LANSING – Michigan's business community won a tremendous victory today when the Michigan House approved a comprehensive new business tax that rewards investment, protects Michigan-based companies, and safeguards funding for education, health care, and police and fire protection. The new Michigan Business Tax (MBT) replaces the outdated Single Business Tax, which expires at the end of the year.
"The Michigan Business Tax rewards companies that invest in Michigan and create jobs for our workers instead of sending them overseas," said State Representative Bert Johnson (D-Detroit). "The MBT also allows us to protect vital services. This is a big step in getting Michigan headed in the right direction."
Under the plan crafted by House Democrats, Governor Jennifer M. Granholm and Senate leaders, about 75 percent of businesses in Michigan will pay less in taxes.
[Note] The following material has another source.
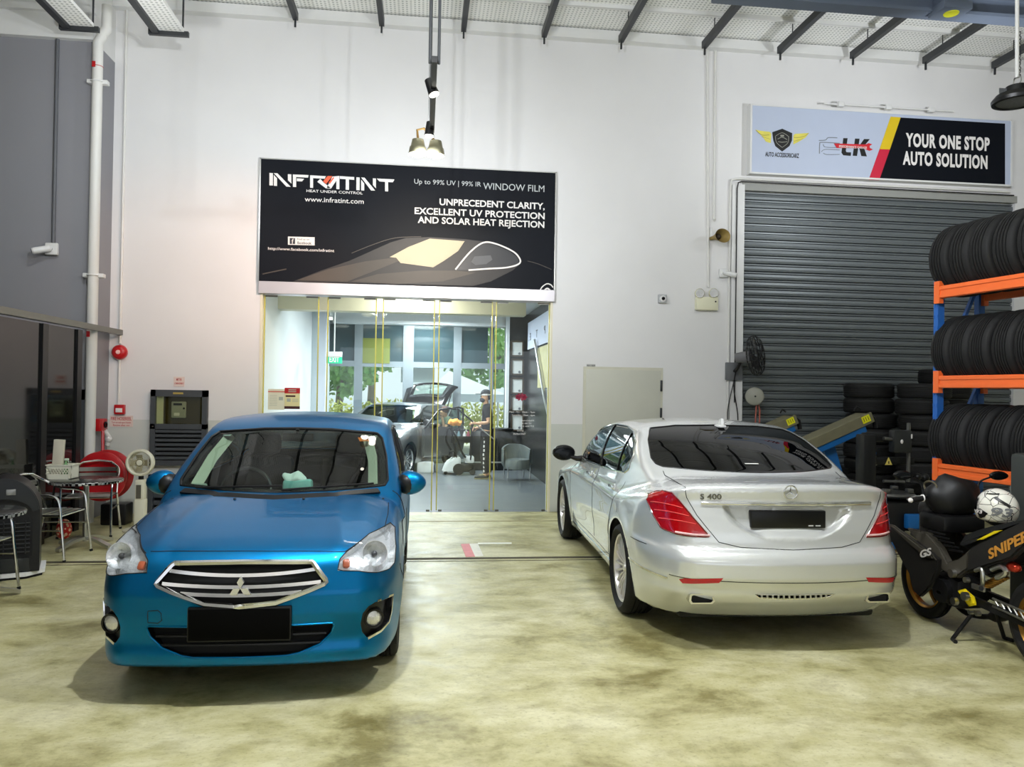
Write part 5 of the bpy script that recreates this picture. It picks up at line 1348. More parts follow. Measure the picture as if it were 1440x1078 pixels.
letters(t, 'lettering', 'METER', 248, 535.2, .05, WY-.008, base, 7.5, m=M_REDINK, depth=.001, bold=.01); letters(t, 'lettering', 'COMPARTMENT', 245.5, 540, .035, WY-.008, base, 13, m=M_REDINK, depth=.001, bold=.01)
# ---------------- meter cabinets
def cabinet(px0, py0, px1, py1, Y, lab, window=True, deep=.05):
    a, c = on_y(px0, py0, Y), on_y(px1, py1, Y); w, h = (c.x-a.x)/2, a.z-c.z
    t = thing('meter_cabinet', lab, 'cabinet', ((a.x+c.x)/2, Y+deep, c.z))
    k = B(); f = .065; wz = h*.55 if window else h-.06
    box2(k, (-w,-deep-.02,0), (-w+f,-.01,h)); box2(k, (w-f,-deep-.02,0), (w,-.01,h)); box2(k, (-w,-deep-.02,h-.09), (w,-.01,h)); box2(k, (-w,-deep-.02,0), (w,-.01,.07)); box2(k, (-w,-deep-.02,wz-.07), (w,-.01,wz))
    obj('frame', k, M_CABGREY, t, smooth=False)
    k = B(); n = 7; zz0, zz1 = .07, wz-.07
    for i in range(n):
        z = zz0+(zz1-zz0)*(i+.5)/n; box(k, (0,-.035-deep*.4,z), (2*w-2*f,.012,(zz1-zz0)/n*.95), rot=(.5,0,0)) if False else box(k, (0,-.03-deep*.3,z), (2*w-2*f,.05,(zz1-zz0)/n*.62), .004)
    obj('louvre', k, M_CABGREY, t, smooth=False)
    k = B(); box2(k, (-w+.01,-.012,.01), (w-.01,-.004,h-.01)); obj('back', k, M_SEAM, t, smooth=False)
    if window:
        k = B(); box2(k, (-w+f,-.02,wz), (w-f,-.014,h-.09)); obj('inside', k, mat('cabinet_inside', (70,58,26), rough=.5, var=.5, scale=5), t, smooth=False)
        k = B(); box2(k, (-w+f,-.03,wz), (-w+f+.085,-.02,h-.09)); obj('inner_board', k, M_CREAM, t, smooth=False)
        k = B(); box(k, (-.01,-.04,wz+.19), (.19,.04,.22), .012); mt = obj('meter', k, mat('meter_grey', (168,168,156), rough=.5), t, label='grey electricity meter')
        k = B(); box(k, (-.02,-.062,wz+.265), (.11,.006,.03)); cyl(k, (.06,-.06,wz+.21), (.06,-.064,wz+.21), .014); obj('meter_display', k, M_SEAM, mt, smooth=False)
        k = B(); box(k, (-.03,-.062,wz+.13), (.07,.006,.04)); obj('meter_label', k, M_INKWHITE, mt, smooth=False)
        k = B(); box2(k, (-w+f,-deep-.012,wz), (w-f,-deep-.008,h-.09)); obj('window_pane', k, pane_mat('cabinet_pane', (235,238,225), .05), t, smooth=False)
        k = B(); box(k, (-.01,-deep-.022,h-.045), (.13,.006,.025)); obj('name_plate', k, mat('brass_plate', (170,150,80), rough=.4), t, smooth=False)
        k = B(); ball(k, (-w+.04,-deep-.024,wz-.035), .008, 10); obj('lock', k, M_CHROME, t)
    return t
cabinet(212.5, 547.5, 290, 654.5, WY-.07, 'dark grey meter cabinet with a glazed window and louvres behind the blue car', True, .065)
cabinet(209, 667, 290, 760, WY-.07, 'dark grey louvred cabinet under the glazed meter cabinet', False, .065)
cabinet(92, 547, 119, 655, 10.17, 'dark grey louvred cabinet on the grey pillar behind the black partition', False, .065)
# ---------------- pendant lights
p, q = on_y(611,85,6.0), on_y(604,182,7.6)
t = thing('track_light', 'black lighting track hanging on rods in front of the billboard, with two spotlights', 'track light', (p.x, 6.0, p.z))
k = B(); box(k, (0,.8,0), (.045,1.65,.05)); obj('rail', k, M_BLACK, t, smooth=False)
for y in (.06,): 
    for dx in (-.035,.035): k = B(); cyl(k, (dx,y,0), (dx,y,6.92-p.z), .012, seg=8); obj('hanging_rod', k, M_DARKSTEEL, t)
k = B(); cyl(k, (-.02,1.5,0), (-.02,1.5,6.92-p.z), .008, seg=8); obj('hanging_rod', k, M_DARKSTEEL, t)
M_GLOW = mat('lit_lamp_face', (255,250,236), rough=.5, var=0, emit=(255,248,228), estr=14)
for (a, b, Y, d) in ((607,124,6.55,Vector((.35,-.15,-.9))), (604,183,7.55,Vector((-.05,-.1,-1)))):
    c = on_y(a, b, Y)-Vector(t.location); d.normalize(); k = B(); cyl(k, c-d*.08, c+d*.06, .035, .048, seg=18); sp_ = obj('spotlight', k, M_BLACK, t); k = B(); cyl(k, c+d*.055, c+d*.064, .042, seg=18); obj('spotlight_face', k, M_GLOW, sp_, label='lit lamp face'); k = B(); tube(k, [c-d*.05+Vector((0,0,.02)), c+Vector((0,0,.09)), (0,c.y,0)], .01, 8); obj('spotlight_arm', k, M_BLACK, sp_)
c = on_y(600,205,8.0)
t = thing('high_bay_lamp', 'pair of lit high-bay lamps hanging above the black billboard', 'lamp', c)
for a, b in ((587.5,214),(612.5,216)):
    q = on_y(a, b, 8.0)-Vector(c); k = B(); lathe(k, [(.03,.14),(.06,.13),(.075,.06),(.085,.05),(.094,-.01),(.09,-.02)], 28, 'z', q); h = obj('lamp_housing', k, mat('dusty_lamp_metal', (150,146,120), rough=.4, metal=.7), t)
    k = B(); lathe(k, [(0,-.028),(.085,-.024),(.09,-.012)], 28, 'z', q); obj('lamp_face', k, M_GLOW, h, label='lit lamp face')
k = B(); tube(k, [(-.09,0,.06),(-.10,0,.16),(-.03,0,.18),(.02,0,.12),(.09,0,.05)], .013, 8); obj('hanger', k, mat('brassy_hanger', (150,120,70), rough=.4, metal=.8), t)
k = B(); cyl(k, (.02,0,.12), (.02,0,6.92-c.z), .010, seg=8); obj('cord', k, mat('grey_cord', (150,150,148), rough=.6), t)
c = on_y(1430,140,6.4)
t = thing('high_bay_lamp', 'black disc high-bay lamp, unlit, hanging at the top right edge', 'lamp', c)
k = B(); lathe(k, [(.06,.13),(.09,.12),(.10,.06),(.17,.045),(.205,.0),(.2,-.03),(.175,-.035),(.17,-.02)], 36, 'z'); obj('housing', k, M_BLACK, t)
k = B()
for i in range(24): a = 2*PI*i/24; box(k, (.14*math.cos(a),.14*math.sin(a),.07), (.07,.008,.05), rot=None) if i % 6 == 0 else None
lathe(k, [(0,-.02),(.168,-.022)], 36, 'z'); obj('lens_plate', k, mat('led_lens_grey', (96,98,100), rough=.3, var=.5, scale=60), t)
k = B(); torus(k, (0,0,.17), .045, .008, 'x', 16, 6); obj('hook', k, M_ALU, t)
k = B(); cyl(k, (0,0,.2), (-.02,0,6.92-c.z), .017, seg=10); obj('cord', k, M_WHITE, t)
k = B(); n = 12
for i in range(n): torus(k, (.02,.0,.22+i*.035), .016, .004, 'x' if i % 2 else 'y', 10, 5)
obj('chain', k, M_DARKSTEEL, t)
spot('spotlight_glow', on_y(600,214,8.0)-Vector((0,0,.12)), on_y(585,412,WY), 170, (255,222,170), 70, .9, .08)
spot('spotlight_glow', Vector((-.4,8.2,3.9)), on_y(325,400,WY), 190, (255,165,80), 62, 1., .08)
# ------------------------------------------------------------------ the waiting corner on the left
M_TUBE = mat('polished_aluminium', (222,222,220), rough=.16, metal=1., var=.03)
M_GLOSSP = mat('smoked_partition_glass', (20,20,20), rough=.07, var=.2, spec=.6)
t = thing('glass_partition', 'tall black glass partition with grey top rail along the left edge', 'partition', (-4.05,8.0,0))
k = B(); box2(k, (-.035,-5.5,2.385), (.035,2.84,2.455)); obj('top_rail', k, mat('rail_grey', (118,118,110), rough=.35, metal=.6), t, smooth=False)
for y in (-3.,-1.2,.73,1.56): k = B(); box2(k, (-.035,y-.06,0), (.035,y+.06,2.36)); obj('post', k, M_BLACK, t, smooth=False)
for a, c in ((-5.4,-3.06),(-2.94,-1.26),(-1.14,.67),(.79,1.50)): k = B(); box2(k, (-.012,a,.04), (.012,c,2.36)); obj('panel', k, M_GLOSSP, t, smooth=False)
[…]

The MBT is the only plan of its kind to address both the Personal Property Tax and the Single Business Tax (SBT) in such a far-reaching manner.
The MBT will:
· Provide over $600 million in new tax credits that reward Michigan businesses for investment, compensation, and research and development.
· Reward capital investment by cutting the Personal Property Tax by
an average of
65 percent for manufacturers and 23 percent for commercial businesses, while also protecting funding
for local units of government.
· Boost job creation by providing credits for investment in Michigan and for Michigan payroll.
· Help small businesses by exempting companies with less than $350,000 in gross receipts from taxation. Businesses with up to $20 million in gross receipts will pay reduced rates. The plan also enhances existing small-business tax credits.
· Protect education, health care, police and fire protection, and other essential services by ensuring revenue-neutrality.
Members of the Michigan's business community have praised House Democrats for showing leadership and vision in the development of the MBT.